Bas Winkel, Sr. Director of Performance Management & Financial Operations at bol.com, gives the example of a popular phishing technique detected by the Netherlands’ largest online marketplace in 2012. In that case, a ring of local Dutch fraudsters creating fake pages and emails to phish account information and passwords from bol.com’s customers – most of whom pay for goods cash on receipt. Using the hijacked account credentials, the fraudsters would then use existing customers’ credit lines to order goods cash on receipt for delivery in the Netherlands. A postal worker who was a member of the ring would then ensure that the goods were never delivered to their final address and instead were fenced to third parties.

Winkel briefly recounts for the audience how the fraudsters were identified and caught, but as a cautionary note also relayed the fraudsters’ case is still working its way through the Dutch court system as of June 2017.

The Second Coming of 3-D Secure

All the panel discussion members agreed that there is no one-size-fits-all fraud solution and that there is unlikely to be one in the near future. The key is for every player in the e-commerce ecosystem, including merchants, payment service providers (PSPs) and acquirers is to find the right combination of fraud prevention tools that suits their business.

Once upon a time, many years ago, some merchants believed 3-D Secure and its counterparts at the major card networks might be a cure-all for their e-commerce fraud worries by shifting chargeback liability for transactions from the merchants to the banks. That never happened as merchants quickly discovered that customers neither entirely trusted nor liked something that interrupted the payment flow by directing them to either a new window or off-site, hurting sales.

The rollout of 3-D Secure 2.0 is supposed to include some changes that address some of the issues with the original solution. According to Matan, with version 2.0 merchants will be able to determine when to activate 3-D Secure and demand additional authentication in the checkout flow based on the customer’s risk profile. For low risk profile customers, the merchant can keep 3-D Secure 2.0 out of the checkout flow to prevent unnecessary increased friction and lost sales.

Nevertheless, Matan says, “It [3-D Secure 2.0] is definitely an important tool, but when you’re fighting fraud it’s never about one tool. You have to have a layered approach.”

Finding the Shoe that Fits

For small and medium-size merchants the technical complexity of some solutions and their costs might be difficult to bear.

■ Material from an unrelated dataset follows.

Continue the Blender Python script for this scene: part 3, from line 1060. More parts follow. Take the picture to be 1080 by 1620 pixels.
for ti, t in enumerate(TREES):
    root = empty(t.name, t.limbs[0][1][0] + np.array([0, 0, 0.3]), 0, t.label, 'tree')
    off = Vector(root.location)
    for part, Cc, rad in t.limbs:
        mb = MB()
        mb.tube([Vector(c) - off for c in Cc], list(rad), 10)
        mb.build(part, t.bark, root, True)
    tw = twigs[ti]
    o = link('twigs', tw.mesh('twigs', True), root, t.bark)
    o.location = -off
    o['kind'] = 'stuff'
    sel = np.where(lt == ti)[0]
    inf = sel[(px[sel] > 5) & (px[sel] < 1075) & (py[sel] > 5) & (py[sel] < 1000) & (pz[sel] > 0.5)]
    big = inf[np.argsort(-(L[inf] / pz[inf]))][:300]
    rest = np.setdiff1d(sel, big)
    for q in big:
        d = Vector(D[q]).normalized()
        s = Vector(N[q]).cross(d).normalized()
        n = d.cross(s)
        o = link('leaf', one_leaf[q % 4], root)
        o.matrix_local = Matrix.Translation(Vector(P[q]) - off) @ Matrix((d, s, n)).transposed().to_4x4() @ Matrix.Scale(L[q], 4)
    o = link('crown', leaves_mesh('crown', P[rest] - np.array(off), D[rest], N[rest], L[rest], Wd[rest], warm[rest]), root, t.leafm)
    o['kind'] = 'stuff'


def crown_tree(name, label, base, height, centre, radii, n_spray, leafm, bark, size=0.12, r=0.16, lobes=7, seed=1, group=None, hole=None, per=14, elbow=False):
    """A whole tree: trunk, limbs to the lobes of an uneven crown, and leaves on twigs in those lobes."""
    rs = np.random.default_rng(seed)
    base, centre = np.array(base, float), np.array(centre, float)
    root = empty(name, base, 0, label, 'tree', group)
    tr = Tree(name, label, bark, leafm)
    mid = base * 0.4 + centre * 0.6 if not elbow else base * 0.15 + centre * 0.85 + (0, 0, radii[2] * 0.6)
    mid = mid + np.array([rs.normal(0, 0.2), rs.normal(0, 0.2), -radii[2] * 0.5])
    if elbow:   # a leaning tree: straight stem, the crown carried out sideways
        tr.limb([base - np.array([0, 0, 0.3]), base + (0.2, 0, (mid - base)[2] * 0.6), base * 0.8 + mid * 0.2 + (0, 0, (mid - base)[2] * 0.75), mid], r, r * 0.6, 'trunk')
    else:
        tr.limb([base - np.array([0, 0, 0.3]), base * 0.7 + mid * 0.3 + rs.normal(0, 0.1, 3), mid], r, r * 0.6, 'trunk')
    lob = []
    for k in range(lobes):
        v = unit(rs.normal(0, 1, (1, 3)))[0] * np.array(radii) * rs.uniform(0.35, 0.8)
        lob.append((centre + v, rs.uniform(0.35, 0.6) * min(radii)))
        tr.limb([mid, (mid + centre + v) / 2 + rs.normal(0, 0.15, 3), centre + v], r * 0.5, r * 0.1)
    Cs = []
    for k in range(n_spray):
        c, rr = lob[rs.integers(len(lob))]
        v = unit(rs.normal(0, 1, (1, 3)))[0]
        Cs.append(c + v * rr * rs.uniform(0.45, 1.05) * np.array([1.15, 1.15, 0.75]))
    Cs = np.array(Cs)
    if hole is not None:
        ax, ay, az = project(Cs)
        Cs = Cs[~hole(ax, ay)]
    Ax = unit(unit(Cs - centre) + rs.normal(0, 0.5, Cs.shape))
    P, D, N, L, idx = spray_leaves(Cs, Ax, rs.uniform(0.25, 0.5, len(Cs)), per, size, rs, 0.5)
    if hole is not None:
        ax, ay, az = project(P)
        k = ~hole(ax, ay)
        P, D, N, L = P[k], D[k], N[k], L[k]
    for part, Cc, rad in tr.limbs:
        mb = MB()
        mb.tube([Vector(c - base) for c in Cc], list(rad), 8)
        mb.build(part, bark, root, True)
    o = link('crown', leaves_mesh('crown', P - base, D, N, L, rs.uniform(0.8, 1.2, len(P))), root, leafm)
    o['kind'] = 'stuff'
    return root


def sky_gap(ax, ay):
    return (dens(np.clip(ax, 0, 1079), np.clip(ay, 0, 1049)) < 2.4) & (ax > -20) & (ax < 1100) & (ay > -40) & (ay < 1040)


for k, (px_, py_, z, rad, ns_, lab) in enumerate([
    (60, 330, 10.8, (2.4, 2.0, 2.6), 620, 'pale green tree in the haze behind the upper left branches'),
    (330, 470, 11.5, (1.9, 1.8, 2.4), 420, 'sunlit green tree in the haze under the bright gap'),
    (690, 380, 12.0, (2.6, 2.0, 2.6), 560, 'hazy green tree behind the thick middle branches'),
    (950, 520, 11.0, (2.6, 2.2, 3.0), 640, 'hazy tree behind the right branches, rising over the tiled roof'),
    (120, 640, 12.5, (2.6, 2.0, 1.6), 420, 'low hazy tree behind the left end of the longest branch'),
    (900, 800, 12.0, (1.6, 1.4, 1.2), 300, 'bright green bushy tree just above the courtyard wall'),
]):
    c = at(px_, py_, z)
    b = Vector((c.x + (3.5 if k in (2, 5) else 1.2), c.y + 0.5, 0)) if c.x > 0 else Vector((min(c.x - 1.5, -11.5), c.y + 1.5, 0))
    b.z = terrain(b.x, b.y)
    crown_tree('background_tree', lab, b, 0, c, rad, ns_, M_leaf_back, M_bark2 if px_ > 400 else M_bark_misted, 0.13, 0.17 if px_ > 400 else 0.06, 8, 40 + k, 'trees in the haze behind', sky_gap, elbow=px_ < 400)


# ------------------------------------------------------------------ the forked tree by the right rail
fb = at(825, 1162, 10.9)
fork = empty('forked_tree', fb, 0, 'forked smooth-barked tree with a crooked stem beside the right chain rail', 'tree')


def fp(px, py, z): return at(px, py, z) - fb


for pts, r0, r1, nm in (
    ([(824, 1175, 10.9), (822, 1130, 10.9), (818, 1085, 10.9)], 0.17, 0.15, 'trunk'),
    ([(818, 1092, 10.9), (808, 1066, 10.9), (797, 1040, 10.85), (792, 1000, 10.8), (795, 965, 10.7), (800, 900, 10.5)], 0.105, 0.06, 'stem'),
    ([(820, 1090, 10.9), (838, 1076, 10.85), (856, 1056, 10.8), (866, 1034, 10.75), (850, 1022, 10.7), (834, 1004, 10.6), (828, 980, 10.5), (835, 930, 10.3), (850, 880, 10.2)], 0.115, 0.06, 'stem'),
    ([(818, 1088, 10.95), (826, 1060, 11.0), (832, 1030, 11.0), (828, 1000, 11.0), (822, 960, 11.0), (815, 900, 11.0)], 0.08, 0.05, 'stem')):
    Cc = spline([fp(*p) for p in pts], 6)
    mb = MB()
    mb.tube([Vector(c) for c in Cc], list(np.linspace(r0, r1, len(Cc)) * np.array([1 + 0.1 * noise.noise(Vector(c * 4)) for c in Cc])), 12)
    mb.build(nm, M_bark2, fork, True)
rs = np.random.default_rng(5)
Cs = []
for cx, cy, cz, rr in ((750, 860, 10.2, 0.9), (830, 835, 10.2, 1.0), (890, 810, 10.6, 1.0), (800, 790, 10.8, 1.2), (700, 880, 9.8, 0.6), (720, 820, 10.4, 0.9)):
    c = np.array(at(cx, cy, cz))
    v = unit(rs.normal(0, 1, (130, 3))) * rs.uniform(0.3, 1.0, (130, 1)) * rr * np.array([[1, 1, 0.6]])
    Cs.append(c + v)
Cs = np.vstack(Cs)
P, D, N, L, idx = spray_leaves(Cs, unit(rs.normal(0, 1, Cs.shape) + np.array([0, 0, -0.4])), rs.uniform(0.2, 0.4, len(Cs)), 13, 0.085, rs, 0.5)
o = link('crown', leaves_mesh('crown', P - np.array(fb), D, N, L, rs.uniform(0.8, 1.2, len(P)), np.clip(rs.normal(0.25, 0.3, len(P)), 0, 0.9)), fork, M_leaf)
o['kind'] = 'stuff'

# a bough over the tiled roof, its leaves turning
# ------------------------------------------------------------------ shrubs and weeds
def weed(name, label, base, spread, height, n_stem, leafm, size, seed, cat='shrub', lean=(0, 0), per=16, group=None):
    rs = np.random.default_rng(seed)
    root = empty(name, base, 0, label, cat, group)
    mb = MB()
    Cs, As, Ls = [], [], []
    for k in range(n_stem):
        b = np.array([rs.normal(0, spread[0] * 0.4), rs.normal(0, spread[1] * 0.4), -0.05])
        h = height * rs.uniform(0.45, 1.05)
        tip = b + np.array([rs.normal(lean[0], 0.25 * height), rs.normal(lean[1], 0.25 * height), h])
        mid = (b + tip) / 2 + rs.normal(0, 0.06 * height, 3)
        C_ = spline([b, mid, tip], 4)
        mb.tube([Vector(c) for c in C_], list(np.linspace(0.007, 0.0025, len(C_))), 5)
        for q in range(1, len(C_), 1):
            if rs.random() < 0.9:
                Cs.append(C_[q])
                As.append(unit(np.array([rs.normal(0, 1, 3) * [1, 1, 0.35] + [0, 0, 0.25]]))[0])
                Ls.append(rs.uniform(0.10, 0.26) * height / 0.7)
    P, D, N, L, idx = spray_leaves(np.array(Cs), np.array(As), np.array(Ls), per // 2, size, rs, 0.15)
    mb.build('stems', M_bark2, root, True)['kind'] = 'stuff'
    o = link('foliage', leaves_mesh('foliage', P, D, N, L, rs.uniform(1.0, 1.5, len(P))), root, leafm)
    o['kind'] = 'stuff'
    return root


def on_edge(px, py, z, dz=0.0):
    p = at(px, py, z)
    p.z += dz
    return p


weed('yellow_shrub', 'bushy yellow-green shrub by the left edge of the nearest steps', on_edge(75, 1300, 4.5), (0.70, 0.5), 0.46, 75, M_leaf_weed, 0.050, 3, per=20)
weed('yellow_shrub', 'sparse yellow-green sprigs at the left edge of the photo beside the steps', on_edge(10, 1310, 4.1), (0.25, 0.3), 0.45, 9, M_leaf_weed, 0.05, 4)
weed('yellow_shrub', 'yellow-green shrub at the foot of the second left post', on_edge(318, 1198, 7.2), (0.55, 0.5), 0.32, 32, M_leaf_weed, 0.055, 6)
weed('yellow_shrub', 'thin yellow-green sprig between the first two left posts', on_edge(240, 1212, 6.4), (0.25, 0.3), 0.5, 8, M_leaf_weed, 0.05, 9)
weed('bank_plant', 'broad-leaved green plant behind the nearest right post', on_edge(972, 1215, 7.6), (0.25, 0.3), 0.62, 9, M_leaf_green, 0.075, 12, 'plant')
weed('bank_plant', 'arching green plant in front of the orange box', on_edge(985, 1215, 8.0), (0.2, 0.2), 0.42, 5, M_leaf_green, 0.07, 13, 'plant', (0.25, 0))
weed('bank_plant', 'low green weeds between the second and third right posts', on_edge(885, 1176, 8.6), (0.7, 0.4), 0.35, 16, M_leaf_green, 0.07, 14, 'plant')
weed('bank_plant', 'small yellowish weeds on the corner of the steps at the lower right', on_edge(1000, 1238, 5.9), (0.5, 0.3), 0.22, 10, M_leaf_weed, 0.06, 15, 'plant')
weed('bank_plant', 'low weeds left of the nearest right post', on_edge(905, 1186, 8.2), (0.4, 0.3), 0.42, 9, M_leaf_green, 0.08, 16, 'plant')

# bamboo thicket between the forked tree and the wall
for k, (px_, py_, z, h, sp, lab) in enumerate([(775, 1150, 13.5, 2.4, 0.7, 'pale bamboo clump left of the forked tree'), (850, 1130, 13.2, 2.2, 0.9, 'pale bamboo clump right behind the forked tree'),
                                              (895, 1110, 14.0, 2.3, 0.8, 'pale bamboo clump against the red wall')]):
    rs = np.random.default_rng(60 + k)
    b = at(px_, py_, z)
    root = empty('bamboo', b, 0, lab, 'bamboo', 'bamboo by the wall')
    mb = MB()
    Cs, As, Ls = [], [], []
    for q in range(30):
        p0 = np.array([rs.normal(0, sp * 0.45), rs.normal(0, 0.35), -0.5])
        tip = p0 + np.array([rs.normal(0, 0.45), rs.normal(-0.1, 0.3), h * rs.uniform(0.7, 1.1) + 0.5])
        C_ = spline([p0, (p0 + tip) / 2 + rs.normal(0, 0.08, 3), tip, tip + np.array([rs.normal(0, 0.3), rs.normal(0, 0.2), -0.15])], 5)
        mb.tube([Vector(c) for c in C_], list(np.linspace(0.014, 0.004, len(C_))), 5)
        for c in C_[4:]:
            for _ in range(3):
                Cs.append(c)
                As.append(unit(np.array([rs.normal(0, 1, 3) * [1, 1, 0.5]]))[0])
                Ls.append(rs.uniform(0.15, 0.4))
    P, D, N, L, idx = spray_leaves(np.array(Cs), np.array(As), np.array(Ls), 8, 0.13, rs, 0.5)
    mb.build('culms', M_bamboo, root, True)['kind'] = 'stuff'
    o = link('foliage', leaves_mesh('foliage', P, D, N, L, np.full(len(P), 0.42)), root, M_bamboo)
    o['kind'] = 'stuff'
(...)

Several panel members suggest that these businesses seek out the services of a fraud management company, including American Express’ Matan and Feature Analytics’ Soviany.

The amount of data needed to power effective fraud prevention algorithms based on machine learning and artificial intelligence in particular is beyond small and medium-size merchants’ capabilities to provide. Soviany recommended that smaller merchants make sure to work both with a fraud management company and PSPs and acquirers that use machine learning-based fraud solutions themselves.

Despite the increasing complexity and variety of fraud prevention solutions, the marketplace for these products doesn’t appear headed toward consolidation. “There will be quite a few fraud companies for the foreseeable future because the pace of change is so fast in this space,” say Matan. That means do your homework merchants, PSPs and acquirers, a cure-all off-the-shelf solution is a long way off.